At the same time, thirteen miles down a rural highway road from the school, the last known occupant of an old, dilapidated house had shut and locked its door, never to return. Its outside was covered in rolled asphalt siding that was supposed to look like brick; a thick cluster of vines had begun to work their way up the sides. Inside, there were six layers of wallpaper covered in soot. Worthless junk was everywhere though, unbeknownst to most, was intermingled with priceless treasures. Inside, there were over a hundred years of memories starting in the 1880’s when Philip Reed, my great-great grandfather, built the house that fourteen people once called home all at the same time. Inside, there were also the logs of a cabin that wasn’t ready to die.

They say time flies when you are having fun. Nearly twenty years flew by – college, marriage, job, family, becoming a homeowner. I didn’t notice it at first, but my practicality had caused me to buy a house with no soul. I began to dream of not just a place with more character, but also of a creative outlet and the adult equivalent of that architecture model from high school. Most of those years were before there were good design ideas online so I collected books – about 60 books covering all styles from rustic to modern. I was particularly intrigued by one book called The Not So Big House by Sarah Susanka which focused on quality over quantity and described ways to add comfort, beauty and inspiring detail to a home. I wasn’t sure what style of home or retreat I wanted yet, but I knew it would speak to the soul in the ways she described.
Time passed for the old Reed homestead too, but it wasn’t having as much fun. The vines engulfed the walls and infiltrated every crack much like the six-foot black snake we later found living in the wall. A storm blew off a corner of the roof and for years water leaked down one wall through a bedroom and living room taking its toll on the logs and floor. A white goat, appropriately named Billy, mercifully kept the high grass at bay, but could not keep the outhouse from nearly falling in the creek. The situation, quite literally, did not look good.
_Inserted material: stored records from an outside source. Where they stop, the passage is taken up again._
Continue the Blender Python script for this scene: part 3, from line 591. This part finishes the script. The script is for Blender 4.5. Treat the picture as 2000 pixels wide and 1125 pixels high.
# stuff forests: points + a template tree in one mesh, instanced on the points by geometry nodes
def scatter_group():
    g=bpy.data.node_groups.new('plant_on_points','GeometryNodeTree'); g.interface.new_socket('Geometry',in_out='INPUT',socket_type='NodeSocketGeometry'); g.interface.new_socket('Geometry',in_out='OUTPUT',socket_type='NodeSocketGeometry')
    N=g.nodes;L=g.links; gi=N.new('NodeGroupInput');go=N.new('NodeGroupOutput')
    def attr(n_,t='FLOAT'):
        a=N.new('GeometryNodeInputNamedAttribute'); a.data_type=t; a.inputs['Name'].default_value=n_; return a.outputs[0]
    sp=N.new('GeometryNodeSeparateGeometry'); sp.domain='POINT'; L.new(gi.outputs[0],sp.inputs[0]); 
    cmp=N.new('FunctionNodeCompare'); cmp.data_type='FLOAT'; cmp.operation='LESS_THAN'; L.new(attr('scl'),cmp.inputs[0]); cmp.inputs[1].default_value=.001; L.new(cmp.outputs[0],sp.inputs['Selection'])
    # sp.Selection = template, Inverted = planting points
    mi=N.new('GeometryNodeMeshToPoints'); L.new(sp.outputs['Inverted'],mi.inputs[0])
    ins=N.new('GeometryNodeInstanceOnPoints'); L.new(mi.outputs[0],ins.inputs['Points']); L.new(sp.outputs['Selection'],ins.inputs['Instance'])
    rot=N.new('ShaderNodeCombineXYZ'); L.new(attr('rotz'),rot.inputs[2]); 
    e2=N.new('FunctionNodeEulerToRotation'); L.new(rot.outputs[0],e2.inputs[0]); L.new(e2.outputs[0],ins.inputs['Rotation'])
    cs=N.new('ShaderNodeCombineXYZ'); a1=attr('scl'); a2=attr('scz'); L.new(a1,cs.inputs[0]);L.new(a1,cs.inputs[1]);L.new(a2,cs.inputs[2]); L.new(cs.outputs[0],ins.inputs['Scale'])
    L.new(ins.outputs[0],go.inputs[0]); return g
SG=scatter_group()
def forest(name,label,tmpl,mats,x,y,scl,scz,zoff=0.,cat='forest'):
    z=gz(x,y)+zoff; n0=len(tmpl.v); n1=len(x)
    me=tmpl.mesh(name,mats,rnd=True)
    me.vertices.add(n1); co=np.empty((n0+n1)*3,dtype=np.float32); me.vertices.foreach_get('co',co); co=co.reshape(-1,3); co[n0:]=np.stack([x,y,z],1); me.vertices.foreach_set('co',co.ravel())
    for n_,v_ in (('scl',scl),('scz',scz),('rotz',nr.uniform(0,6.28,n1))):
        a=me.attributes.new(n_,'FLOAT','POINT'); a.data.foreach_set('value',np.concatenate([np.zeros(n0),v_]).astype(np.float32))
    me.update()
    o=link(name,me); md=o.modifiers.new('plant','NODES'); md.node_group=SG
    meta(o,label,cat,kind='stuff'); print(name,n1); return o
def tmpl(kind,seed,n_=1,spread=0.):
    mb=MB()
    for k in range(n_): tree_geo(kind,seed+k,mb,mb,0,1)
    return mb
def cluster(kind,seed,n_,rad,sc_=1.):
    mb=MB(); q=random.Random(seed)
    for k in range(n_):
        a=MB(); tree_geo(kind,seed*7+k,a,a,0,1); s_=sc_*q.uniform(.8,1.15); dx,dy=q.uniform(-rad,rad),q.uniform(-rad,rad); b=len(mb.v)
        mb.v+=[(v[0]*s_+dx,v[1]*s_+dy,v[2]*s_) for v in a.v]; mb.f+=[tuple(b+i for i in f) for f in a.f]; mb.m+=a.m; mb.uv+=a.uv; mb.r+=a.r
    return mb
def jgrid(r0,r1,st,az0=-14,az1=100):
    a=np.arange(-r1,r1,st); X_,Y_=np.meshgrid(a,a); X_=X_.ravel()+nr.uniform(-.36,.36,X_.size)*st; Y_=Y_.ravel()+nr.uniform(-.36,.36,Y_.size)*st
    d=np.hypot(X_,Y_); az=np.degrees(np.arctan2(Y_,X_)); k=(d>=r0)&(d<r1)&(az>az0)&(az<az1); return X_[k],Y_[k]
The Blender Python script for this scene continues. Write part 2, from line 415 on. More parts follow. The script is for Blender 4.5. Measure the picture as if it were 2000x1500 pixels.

“They are going to burn the old homeplace down,” my dad called to tell me one summer day in 2005. A Reed cousin owned it and their intent was to eliminate the eye sore and make room for a new barn. Dad wanted to know if I’d help him tear it down and move all that was worth salvaging down the road nine miles to his farm. Now, most people would think this was a crazy idea, and well, they would be absolutely correct! However, in our case it was not without precedent. Twenty years prior, he meticulously tagged and moved three different 1800’s log structures, combining them into a home located just a few miles away. The result was gorgeous, but to say it was a huge amount of work would be an understatement. So, I did what any rational person would do and, along with my two brothers, agreed to help with the project.
Cousin Philip, who was named after the cabin patriarch, and his green John Deere tractor with two big protruding hay forks were a life and back saver. It was filthy work and we’d never been dirtier than we were that hot summer, sticky and covered in the dust of our ancestors. In all, we loaded over two hundred tagged logs, hundreds of mostly oak boards as wide as 24 inches, six amazing hand-made doors, hand-hewn foundation stones around which my 96 year old grandmother had crawled as a child, and well-worn green antique furniture onto an old hay wagon destined for a barn on dad’s farm.
While the work was noble, we were all glad to be done and more than happy to take a break – a three-year break to be exact. However, none of us were getting any younger, so in 2008 Dad offered me a plot of land to stand the cabin back up on and restore its family legacy. Enough time had passed that I’d forgotten how much work it was, so happily accepted. I had a design epiphany at work one day shortly afterward and left early to draw up plans for a three-year project that ended up being an amazing 11-year journey. The irony is not lost on me that I started this in my mid-thirties, the same age as my father and my great-great grandfather when they built their cabins. It must be that sweet spot between being young enough to have the energy to tackle it, but not yet wise enough to know better.


I ended up designing around many of the key concepts in Susanka’s “Not So Big House”. There is shelter around activity on the wrap around porch and fire ring. There are interior and diagonal views that make the small cabin feel bigger than it is. There are a variety of ceiling heights from the open gabled kitchen to the cozy living room with original exposed rafters. There are framed openings, honest materials, a light filled kitchen, repeating themes, built-ins, it’s rooted to the ground and more. To top it all off, just like my high school architecture model, there is detail everywhere – copper accents, well-lit antique bottles, restored newspaper articles found in the cabin, old floors as good as new and new floors as good as old.



I’m always happy to discuss the project, how we did certain things, or what we learned. Not all the learning was about the design or building, but much about ourselves and our family – past, present, and how it is helping to shape our future. It’s a place I’m proud of and I know my dad is proud of it as well. I like to think my great-great grandfather would be too, although I’m sure he’d wonder why we chose to invest so much in such a poor old house. Enjoy the Reed Cabin restored 2008-2019, but over a century in the making.